Effect of elevated temperature on the structural performance of reinforced high volume fly ash concrete

Abstract

The present investigation delves into a critical examination of the structural performance of high-volume fly ash (HVFA) concrete, both plain and reinforced, under elevated temperatures. A partial cement replacement with 40% and 50% fly ash was employed. Concrete mixes were cast into plain and reinforced concrete (RC) cylinders of 100 × 200 mm (diameter × height). After 28-day curing, the specimens underwent compression testing under ambient conditions and after exposure to a single heating–cooling cycle of 300 °C and 600 °C temperature. The heating rate was 5 °C/min for two hours under unstressed and stressed conditions. Plain concrete exhibited more significant weight loss than fly ash concrete. The residual load-carrying capacity of fly ash concrete was superior under stressed conditions compared to unstressed conditions.

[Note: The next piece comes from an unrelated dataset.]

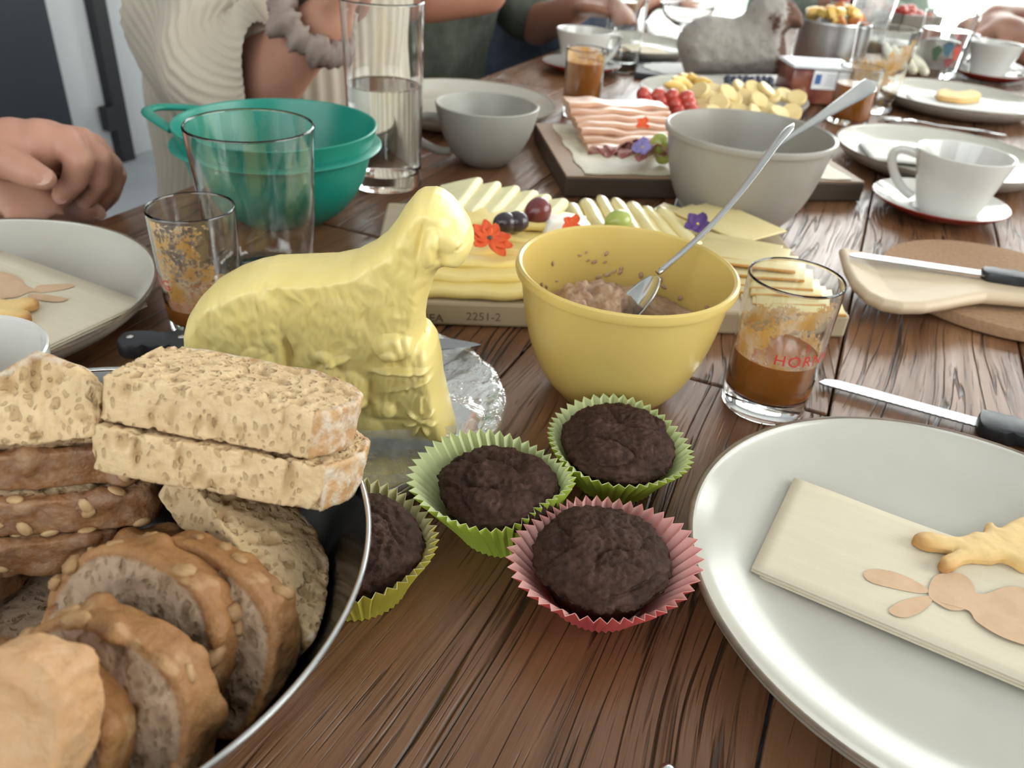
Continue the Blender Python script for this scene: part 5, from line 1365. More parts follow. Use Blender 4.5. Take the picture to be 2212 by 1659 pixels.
o = obj('lamb_cake', ([(p[0] - cc.x, -p[2], p[1] - low) for p in V], F), CAKE, loc=cc); attr(o, 'sugar', sug); tag(o, 'brown lamb-shaped cake dusted with icing sugar in the background', 'cake')
SLATE = plain('dark_slate', (.020, .021, .025), (.035, .036, .04), .6, 60, .2)
o = obj('slate_board', box((0, 0, .006), (.34, .17, .011), .002), SLATE, smooth=False, loc=(.365, 1.640, 0), rot=(0, 0, math.radians(-8))); tag(o, 'dark slate board under the lamb cake', 'board')
o = obj('lace_paper', prism([(.145 * math.cos(a) * (1 + .02 * math.cos(24 * a)), .078 * math.sin(a) * (1 + .02 * math.cos(24 * a))) for a in [2 * PI * k / 96 for k in range(96)]], .0118, .0132), NAPKIN_W, smooth=False, loc=(.350, 1.625, 0), rot=(0, 0, math.radians(-8))); tag(o, 'white lace paper between slate board and lamb cake', 'paper')
# plate of fruit
FP = Vector((.312, 1.385, .0005))
plate('grey stoneware plate heaped with fruit in front of the lamb cake', FP)
BERRY = grape_mat('strawberry_red', (.42, .035, .025), (.55, .09, .06)); BANANA = cheese_mat('banana_flesh', (.70, .56, .27), (.62, .46, .20), .5, .1); PEACH = cheese_mat('yellow_peach', (.70, .43, .08), (.76, .53, .16), .4, .2); BLUE = grape_mat('blueberry_skin', (.012, .014, .035), (.03, .035, .07))
rnd = random.Random(11)
for k in range(12):
    q = at(1402 + 30 * (k % 4) - 6 * (k // 4), 232 - 14 * (k // 4) + 3 * (k % 4), .028 + .008 * (k // 4))
    r = .0115
    o = obj('strawberry_half', xf(lathe([(0, -r), (r * .55, -r * .75), (r * .95, 0), (r * .8, r * .75), (r * .3, r * 1.15), (0, r * 1.2)], 20), Matrix.Rotation(rnd.uniform(0, 3), 4, 'Z') @ Matrix.Rotation(1.2 + rnd.uniform(-.4, .4), 4, 'X')), BERRY, loc=q)
    tag(o, 'red strawberry piece at the left side of the fruit plate', 'strawberry', 'strawberry pieces on the fruit plate')
for k in range(22):
    row, i = divmod(k, 8)
    q = at(1512 + 28 * i + 12 * (row % 2), 246 - 21 * row + 5 * math.sin(k * 2.2) - 2 * i * (row > 0), .026 + .010 * row)
    r = .0155; V, F = lathe([(0, 0), (r * .9, 0), (r, .002), (r, .006), (r * .9, .008), (0, .008)], 24)
    o = obj('banana_slice', xf((V, F), Matrix.Rotation(rnd.uniform(-.5, .5), 4, 'Z') @ Matrix.Rotation(rnd.uniform(.25, .9), 4, 'X') @ Matrix.Rotation(rnd.uniform(-.5, .5), 4, 'Y')), BANANA, loc=q, autosmooth=40)
    tag(o, 'pale round banana slice in the heap on the fruit plate', 'banana', 'banana slices on the fruit plate')
for k in range(5):
    q = at(1450 + 26 * k, (200, 190, 182, 180, 186)[k], .042)
    path = [(.032 * math.cos(a), .020 * math.sin(a), 0) for a in [math.radians(-70 + 28 * i) for i in range(6)]]
    o = obj('peach_slice', tube(path, [.002, .0075, .0095, .0095, .0075, .002], 12), PEACH, loc=q, rot=(.4, 0, math.radians(60 + 25 * k))); tag(o, f'yellow peach slice, {ordinal[k]} from the left at the back of the fruit plate', 'peach', 'peach slices on the fruit plate')
for k in range(16):
    q = at(1572 + 13 * (k % 8), 182 - 10 * (k // 8) + rnd.uniform(-2, 2), .036 + .006 * (k // 8)); o = obj('blueberry', lathe([(max(0, .0072 * math.sin(a)), -.0068 * math.cos(a)) for a in [PI * i / 10 for i in range(11)]], 16), BLUE, loc=q); tag(o, 'dark blueberry at the back of the fruit plate', 'blueberry', 'blueberries on the fruit plate')
# plastic fruit tray
t = thing('plastic_tray', 'clear plastic food tray with white label behind the second juice glass', 'tray', (.492, 1.500, .0005), math.radians(4))
CLEAR_PL = glass_mat('clear_plastic', (.93, .95, .96), .08, 1.3)
obj('tray_box', box((0, 0, .030), (.110, .080, .058), .006), plain('dark_red_contents', (.11, .020, .022), (.30, .10, .05), .35, 22, coat=.5), t, True, autosmooth=40)
obj('lid', box((0, 0, .0625), (.116, .086, .006), .002), plain('white_lid_film', (.72, .74, .76), (.66, .68, .70), .3, 20), t, False)
lb = obj('label', box((.012, -.0412, .043), (.062, .0016, .030)), plain('white_label', (.76, .76, .78), None, .5), t, False)
obj('blue_square', box((-.010, -.0422, .044), (.010, .0010, .016)), plain('blue_print', (.06, .13, .34), None, .5), lb, False)
for k in range(4): obj('print_line', box((.022, -.0422, .051 - .005 * k), (.036, .0008, .0012)), plain('grey_print', (.40, .42, .46), None, .5), lb, False)
# second juice glass and big smeared tumbler
c = Vector((.515, 1.355, 0)); t = tumbler('juice_glass', 'juice glass two thirds full beside the spoon handle of the grey bowl', c, .0345, .0320, .0860, .008, .0015)
fill(t, .0345, .0320, .0860, .0015, .008, .0600)
c = Vector((.585, 1.470, 0)); t = tumbler('tumbler_glass', 'large tumbler streaked with orange froth behind the second juice glass', c, .0510, .0410, .1330, .010, .0020)
foam(t, .0510, .0410, .1330, .0020, .014, .127, lambda a, q: .22 + .55 * math.exp(-((q - .35 - .45 * max(0, math.cos(a + .7))) / .22) ** 2) + (.25 if q < .3 else 0))
# steel pot with fruit
t = thing('steel_pot', 'small steel pot filled with yellow fruit behind the lamb cake head', 'pot', (.655, 1.960, .0005))
obj('pot_shell', lathe(smooth_prof([(0, .001), (.068, .001), (.073, .004), (.0745, .02), (.0745, .076), (.0755, .0785), (.0735, .078), (.073, .02), (.068, .005), (0, .004)], 3), 80), STEEL_BR, t, autosmooth=40)
for k in range(26):
    a = rnd.uniform(0, 6.3); r = .062 * math.sqrt(rnd.random()); s = rnd.uniform(.012, .018)
    o = obj('fruit_chunk', xf(box((0, 0, 0), (s * 1.5, s, s), s * .2), Matrix.Rotation(rnd.uniform(0, 3), 4, 'X') @ Matrix.Rotation(rnd.uniform(0, 3), 4, 'Z')), PEACH if k % 4 else plain('orange_chunk', (.58, .20, .05), None, .45), loc=(.655 + r * math.cos(a), 1.960 + r * math.sin(a), .080 + .030 * (1 - (r / .065) ** 2)), autosmooth=40)
    tag(o, 'yellow fruit chunk piled in the small steel pot', 'fruit', 'fruit chunks in the steel pot')
# patterned water glass
c = Vector((.862, 1.860, 0)); t = tumbler('water_glass', 'printed water glass three quarters full behind the right-hand plate', c, .0545, .0450, .1240, .014, .0020)
fill(t, .0545, .0450, .1240, .0020, .014, .092, WATER, 'water')
for k, (a0, z0_, w_, h_, cl) in enumerate(((-1.35, .055, .016, .034, (.45, .05, .03)), (-1.75, .060, .020, .030, (.05, .12, .16)), (-2.15, .050, .018, .030, (.05, .10, .05)), (-1.55, .034, .020, .018, (.22, .04, .04)))):
    V, F = [], []; R0 = .0450 + .0095 * z0_ / .124 + .0009
    for i in range(13):
        a = 2 * PI * i / 12
        aa = a0 + w_ * .5 * math.cos(a) / R0 * (1 + .3 * math.sin(3 * a)); V.append((R0 * math.cos(aa), R0 * math.sin(aa), z0_ + h_ * .5 * math.sin(a)))
    obj('printed_patch', (V[:12], [tuple(range(12))]), plain('glass_print', cl, None, .5), t, False)
# right-hand cups
c = Vector((.975, 1.850, .0005)); saucer('white saucer with dark red underside beside the printed water glass', c)
cup('coffee_cup', 'white cup on the saucer beside the printed water glass', c + Vector((-.005, 0, .0057)), CP, .0034, PORC, math.radians(165), CUPH, .0050, .7, coffee=(.036, .020, CREMA))
spoon('tea_spoon', 'small steel spoon lying on the saucer beside the printed water glass', c + Vector((.050, -.036, .0200)), c + Vector((.12, .06, .0235)), (0, 0, 1), head_len=.036, head_w=.012, tipw=.0045, bend=.001)
c = Vector((.955, 2.015, .0005)); cup('coffee_cup', 'white cup farthest back at the right, by the folded arms', c, CP, .0034, PORC, math.radians(-15), CUPH, .0050, .7)
# plates on the right: napkins, cookie, fork
Mr = frame(PL_R2 + Vector((-.092, -.050, .0125)), Vector((1, -.16, 0)), Vector((.16, 1, 0))); napkin('white folded napkin on the right-hand plate under a cookie', Mr, .175, .080, NAPKIN_W, 3)
cookie('golden cookie on the right-hand plate before the printed water glass', W([(2020, 206), (2035, 200), (2062, 206), (2095, 203), (2116, 210), (2112, 220), (2080, 224), (2045, 220), (2024, 215)], .017), .0165, .0045, lambda x, y: .15)
M3 = frame(at(1884, 344, .012), Vector((1, -.10, 0)), Vector((.10, 1, 0))); napkin('white folded napkin on the plate behind the white cup', M3, .115, .080, NAPKIN_W, 3)
t = thing('table_fork', 'steel fork lying between the two right-hand plates', 'fork', at(1985, 268, .002)); t.rotation_euler = (0, 0, math.radians(-18))
obj('handle', tube([(0, 0, .004), (.03, 0, .002), (.09, 0, .003), (.13, 0, .002)], [.0025, .003, .0045, .0035], 12, (0, 0, 1), .4), STEEL, t); obj('fork_head', tube([(0, 0, .004), (-.012, 0, .005), (-.03, 0, .003)], [.0025, .009, .010], 12, (0, 0, 1), [.6, .15, .12]), STEEL, t)
for k in range(4): obj('tine', tube([(-.029, -.0078 + .0052 * k, .003), (-.05, -.0078 + .0052 * k, .0018), (-.065, -.0074 + .005 * k, .0035)], [.0015, .0014, .0007], 8), STEEL, t)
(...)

Statistical model analyses such as Artificial Neural Network (ANN), Decision Tree (DT), and Random Forest (RF) were formulated. Finite element analysis (FEA) was also performed on plain and reinforced HVFA concrete at ambient and elevated temperatures utilizing the ABAQUS solver. The results predicted from statistical and FE analysis exhibited satisfactory agreement with the experimental tests. The results of this study bear significance for the design of short reinforced HVFA concrete compression members, specifically for pedestals used in industrial machine foundations.